* Problem statement *
Set the listing down unchanged, minus every embedded image.

* Dataset extract *
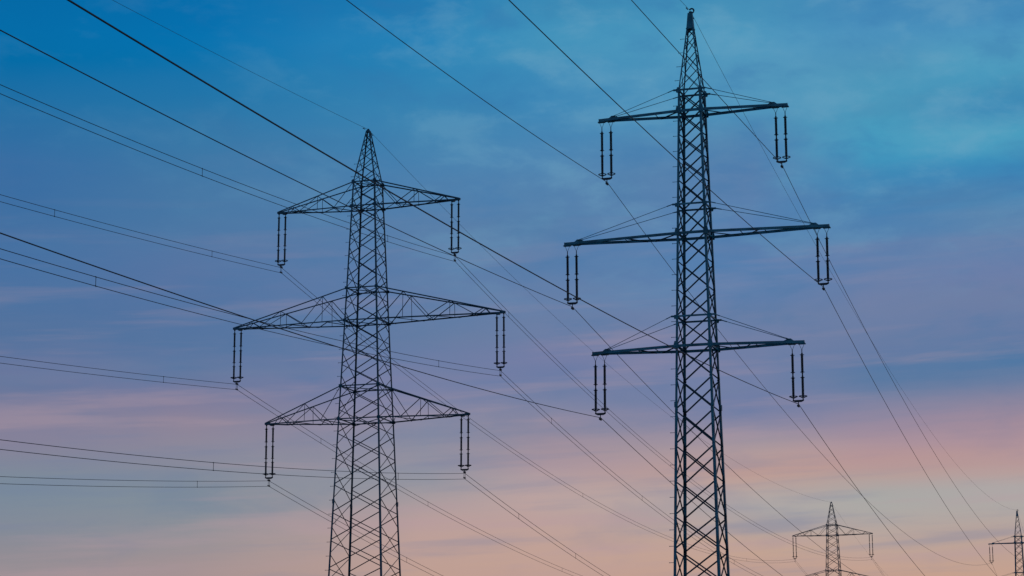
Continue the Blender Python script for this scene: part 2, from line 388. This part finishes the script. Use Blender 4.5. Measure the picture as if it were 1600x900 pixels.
def truss_arm_pylon(name, key, label):
    """broader tower whose crossarms are triangular lattice trusses"""
    root = empty(name, BASE[key], ROT[key])
    tag(root, label, 'pylon', 'lattice pylons')
    wf = lerp([(0, 2.92), (49.25, .965), (53.85, .14)])
    side = [.3, 3.1, 5.9, 8.5, 10.95, 13.3, 15.5, 17.7, 19.95, 22.25, 24.5, 26.7, 28.8, 30.6, 32.6, 34.5, 36.3, 38.05, 40.0, 41.95, 43.6, 45.15, 46.6, 48.0, 49.25, 50.4, 51.4, 52.3, 53.1, 53.75]
    front = [1.7, 4.5, 7.2, 9.7, 12.1, 14.3, 16.5, 18.8, 21.1, 23.4, 25.6, 27.7, 29.7, 31.65, 33.5, 35.4, 37.25, 39.0, 40.95, 42.8, 44.4, 46.0, 47.4, 48.7, 49.85, 50.95, 51.9, 52.7, 53.5]
    steps = [15.2 + 1.15 * i for i in range(32)] if key == 'L' else []
    for sx in (-1, 1):
        for sy in (-1, 1):
            leg(root, wf, [0, 22, 49.25, 53.85], sx, sy, [.15, .125, .09], .016, STEEL2, steps if (sx, sy) == (-1, -1) else [])
    for i, (n, t) in enumerate(FACES):
        nd = front if i < 2 else side
        for lo, hi in ((0, 28.9), (28.9, 38.1), (38.1, 49.3), (49.3, 60)):
            part = [z for z in nd if lo - 1.6 < z <= hi + .01] if lo else [z for z in nd if z <= hi]
            # start each section on the last node of the one below
            k0 = max([j for j, z in enumerate(nd) if z <= lo] or [0]); k1 = max(j for j, z in enumerate(nd) if z <= hi)
            face_bracing(root, wf, nd[k0:k1 + 1], n, t, .066 if lo < 40 else .05, BRACE2, .014)
    for (z, h), zu, nv in zip(LD['arms'], LD['upc'], (1, 2, 1)):
        w, wu = wf(z), wf(zu); e = .10
        arm = empty('crossarm'); arm.parent = root
        def member(p, q, sz, th, n):
            mb = MB(); mb.angle(p, q, sz, th, n); return mb.build('web_brace', BRACE2, arm)
        def lo_p(s, sy, f): return V((s * (w + (h - w) * f), sy * (w + (e - w) * f), z + .10 * f))
        def up_p(s, sy, f): return V((s * (wu + (h - wu) * f), sy * (wu + (e - wu) * f), zu + (z + .16 - zu) * f))
        if nv == 1: verts, lows = [.46], [.24, .70]
        else: verts, lows = [.20, .57], [.06, .385, .76]
        for s in (-1, 1):
            for sy in (-1, 1):
                n = Y * sy
                fu = lambda fl: (w + (h - w) * fl - wu) / (h - wu)
                for f in verts: member(up_p(s, sy, fu(f)), lo_p(s, sy, f), .045, .007, n)
                if nv == 1: chain = [('u', 0.0), ('l', lows[0]), ('u', fu(verts[0])), ('l', lows[1]), ('u', .80), ('l', .86)]
                else: chain = [('u', fu(verts[0])), ('l', lows[1]), ('u', fu(verts[1])), ('l', lows[2]), ('u', .84), ('l', .88)]
                pts = [up_p(s, sy, f) if k == 'u' else lo_p(s, sy, f) for k, f in chain]
                if nv == 2: pts = [lo_p(s, sy, 0.02)] + pts
                for p, q in zip(pts[:-1], pts[1:]): member(p, q, .055, .008, n)
            # zigzag in the floor of the arm
            k = 4 if h < 9 else 6 if h > 11 else 5
            fs = [i / k * .92 for i in range(k + 1)]
            sg = 1
            for a, b in zip(fs[:-1], fs[1:]):
                member(lo_p(s, sg, a) - Z * .03, lo_p(s, -sg, b) - Z * .03, .055, .008, Z); sg = -sg
            for f in lows: member(lo_p(s, -1, f) - Z * .05, lo_p(s, 1, f) - Z * .05, .05, .008, Z)
            mb = MB(); mb.plate(V((s * (h - .12), 0, z + .13)), Y, [(x_ * s, z_) for x_, z_ in ((-.34, -.08), (.12, -.08), (.12, .05), (-.1, .10), (-.34, .08))][::s], .18, X); mb.build('tip_plate', STEEL2, arm)
            mb = MB(); mb.add(*box(V((s * (h - .64), 0, z + .02)), (.3, .36, .14))); mb.build('hanger_bracket', STEEL2, arm)
        for sy in (-1, 1):
            for s in (-1, 1):
                c = MB(); c.angle(up_p(s, sy, 0), up_p(s, sy, 1), .095, .012, Y * sy); c.build('upper_chord', STEEL2, arm)
                c = MB(); c.angle(lo_p(s, sy, 0), lo_p(s, sy, 1), .10, .012, Y * sy); c.build('lower_chord', STEEL2, arm)
        def strut(name, p, q, sz, n):
            k = MB(); k.angle(p, q, sz, .012, n); k.build(name, STEEL2, root)
        for zz, ww in ((z, w), (zu, wu)):
            for sy in (-1, 1):
                strut('cross_strut', V((-ww, sy * (ww + .03), zz)), V((ww, sy * (ww + .03), zz)), .09, Y * sy)
                strut('cross_strut', V((sy * (ww + .02), -ww, zz)), V((sy * (ww + .02), ww, zz)), .08, X * sy)
                for sx in (-1, 1):
                    k = MB(); k.plate(V((sx * ww, sy * (ww + .05), zz)), Y, [(-.15, -.13), (.15, -.13), (.17, 0), (.11, .13), (-.15, .13)], .014, X); k.build('gusset_plate', STEEL2, root)
            strut('plan_brace', V((-ww, -ww, zz - .06)), V((ww, ww, zz - .06)), .07, Z)
            strut('plan_brace', V((-ww, ww, zz - .14)), V((ww, -ww, zz - .14)), .07, Z)
    cap = MB(); cap.add(*box(V((0, 0, 53.78)), (.34, .34, .10)))
    cap.add([V((sx * q, sy * q, zz)) for q, zz in ((.15, 53.83), (.05, 54.05)) for sx, sy in ((-1, -1), (1, -1), (1, 1), (-1, 1))],
            [(3, 2, 1, 0), (4, 5, 6, 7), (0, 1, 5, 4), (1, 2, 6, 5), (2, 3, 7, 6), (3, 0, 4, 7)])
    cap.build('peak_cap', STEEL2, root)
    return root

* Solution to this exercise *
Continue the Blender Python script for this scene: part 2, from line 388. This part finishes the script. Use Blender 4.5. Measure the picture as if it were 1600x900 pixels.
def truss_arm_pylon(name, key, label):
    """broader tower whose crossarms are triangular lattice trusses"""
    root = empty(name, BASE[key], ROT[key])
    tag(root, label, 'pylon', 'lattice pylons')
    wf = lerp([(0, 2.92), (49.25, .965), (53.85, .14)])
    side = [.3, 3.1, 5.9, 8.5, 10.95, 13.3, 15.5, 17.7, 19.95, 22.25, 24.5, 26.7, 28.8, 30.6, 32.6, 34.5, 36.3, 38.05, 40.0, 41.95, 43.6, 45.15, 46.6, 48.0, 49.25, 50.4, 51.4, 52.3, 53.1, 53.75]
    front = [1.7, 4.5, 7.2, 9.7, 12.1, 14.3, 16.5, 18.8, 21.1, 23.4, 25.6, 27.7, 29.7, 31.65, 33.5, 35.4, 37.25, 39.0, 40.95, 42.8, 44.4, 46.0, 47.4, 48.7, 49.85, 50.95, 51.9, 52.7, 53.5]
    steps = [15.2 + 1.15 * i for i in range(32)] if key == 'L' else []
    for sx in (-1, 1):
        for sy in (-1, 1):
            leg(root, wf, [0, 22, 49.25, 53.85], sx, sy, [.15, .125, .09], .016, STEEL2, steps if (sx, sy) == (-1, -1) else [])
    for i, (n, t) in enumerate(FACES):
        nd = front if i < 2 else side
        for lo, hi in ((0, 28.9), (28.9, 38.1), (38.1, 49.3), (49.3, 60)):
            part = [z for z in nd if lo - 1.6 < z <= hi + .01] if lo else [z for z in nd if z <= hi]
            # start each section on the last node of the one below
            k0 = max([j for j, z in enumerate(nd) if z <= lo] or [0]); k1 = max(j for j, z in enumerate(nd) if z <= hi)
            face_bracing(root, wf, nd[k0:k1 + 1], n, t, .066 if lo < 40 else .05, BRACE2, .014)
    for (z, h), zu, nv in zip(LD['arms'], LD['upc'], (1, 2, 1)):
        w, wu = wf(z), wf(zu); e = .10
        arm = empty('crossarm'); arm.parent = root
        def member(p, q, sz, th, n):
            mb = MB(); mb.angle(p, q, sz, th, n); return mb.build('web_brace', BRACE2, arm)
        def lo_p(s, sy, f): return V((s * (w + (h - w) * f), sy * (w + (e - w) * f), z + .10 * f))
        def up_p(s, sy, f): return V((s * (wu + (h - wu) * f), sy * (wu + (e - wu) * f), zu + (z + .16 - zu) * f))
        if nv == 1: verts, lows = [.46], [.24, .70]
        else: verts, lows = [.20, .57], [.06, .385, .76]
        for s in (-1, 1):
            for sy in (-1, 1):
                n = Y * sy
                fu = lambda fl: (w + (h - w) * fl - wu) / (h - wu)
                for f in verts: member(up_p(s, sy, fu(f)), lo_p(s, sy, f), .045, .007, n)
                if nv == 1: chain = [('u', 0.0), ('l', lows[0]), ('u', fu(verts[0])), ('l', lows[1]), ('u', .80), ('l', .86)]
                else: chain = [('u', fu(verts[0])), ('l', lows[1]), ('u', fu(verts[1])), ('l', lows[2]), ('u', .84), ('l', .88)]
                pts = [up_p(s, sy, f) if k == 'u' else lo_p(s, sy, f) for k, f in chain]
                if nv == 2: pts = [lo_p(s, sy, 0.02)] + pts
                for p, q in zip(pts[:-1], pts[1:]): member(p, q, .055, .008, n)
            # zigzag in the floor of the arm
            k = 4 if h < 9 else 6 if h > 11 else 5
            fs = [i / k * .92 for i in range(k + 1)]
            sg = 1
            for a, b in zip(fs[:-1], fs[1:]):
                member(lo_p(s, sg, a) - Z * .03, lo_p(s, -sg, b) - Z * .03, .055, .008, Z); sg = -sg
            for f in lows: member(lo_p(s, -1, f) - Z * .05, lo_p(s, 1, f) - Z * .05, .05, .008, Z)
            mb = MB(); mb.plate(V((s * (h - .12), 0, z + .13)), Y, [(x_ * s, z_) for x_, z_ in ((-.34, -.08), (.12, -.08), (.12, .05), (-.1, .10), (-.34, .08))][::s], .18, X); mb.build('tip_plate', STEEL2, arm)
            mb = MB(); mb.add(*box(V((s * (h - .64), 0, z + .02)), (.3, .36, .14))); mb.build('hanger_bracket', STEEL2, arm)
        for sy in (-1, 1):
            for s in (-1, 1):
                c = MB(); c.angle(up_p(s, sy, 0), up_p(s, sy, 1), .095, .012, Y * sy); c.build('upper_chord', STEEL2, arm)
                c = MB(); c.angle(lo_p(s, sy, 0), lo_p(s, sy, 1), .10, .012, Y * sy); c.build('lower_chord', STEEL2, arm)
        def strut(name, p, q, sz, n):
            k = MB(); k.angle(p, q, sz, .012, n); k.build(name, STEEL2, root)
        for zz, ww in ((z, w), (zu, wu)):
            for sy in (-1, 1):
                strut('cross_strut', V((-ww, sy * (ww + .03), zz)), V((ww, sy * (ww + .03), zz)), .09, Y * sy)
                strut('cross_strut', V((sy * (ww + .02), -ww, zz)), V((sy * (ww + .02), ww, zz)), .08, X * sy)
                for sx in (-1, 1):
                    k = MB(); k.plate(V((sx * ww, sy * (ww + .05), zz)), Y, [(-.15, -.13), (.15, -.13), (.17, 0), (.11, .13), (-.15, .13)], .014, X); k.build('gusset_plate', STEEL2, root)
            strut('plan_brace', V((-ww, -ww, zz - .06)), V((ww, ww, zz - .06)), .07, Z)
            strut('plan_brace', V((-ww, ww, zz - .14)), V((ww, -ww, zz - .14)), .07, Z)
    cap = MB(); cap.add(*box(V((0, 0, 53.78)), (.34, .34, .10)))
    cap.add([V((sx * q, sy * q, zz)) for q, zz in ((.15, 53.83), (.05, 54.05)) for sx, sy in ((-1, -1), (1, -1), (1, 1), (-1, 1))],
            [(3, 2, 1, 0), (4, 5, 6, 7), (0, 1, 5, 4), (1, 2, 6, 5), (2, 3, 7, 6), (3, 0, 4, 7)])
    cap.build('peak_cap', STEEL2, root)
    return root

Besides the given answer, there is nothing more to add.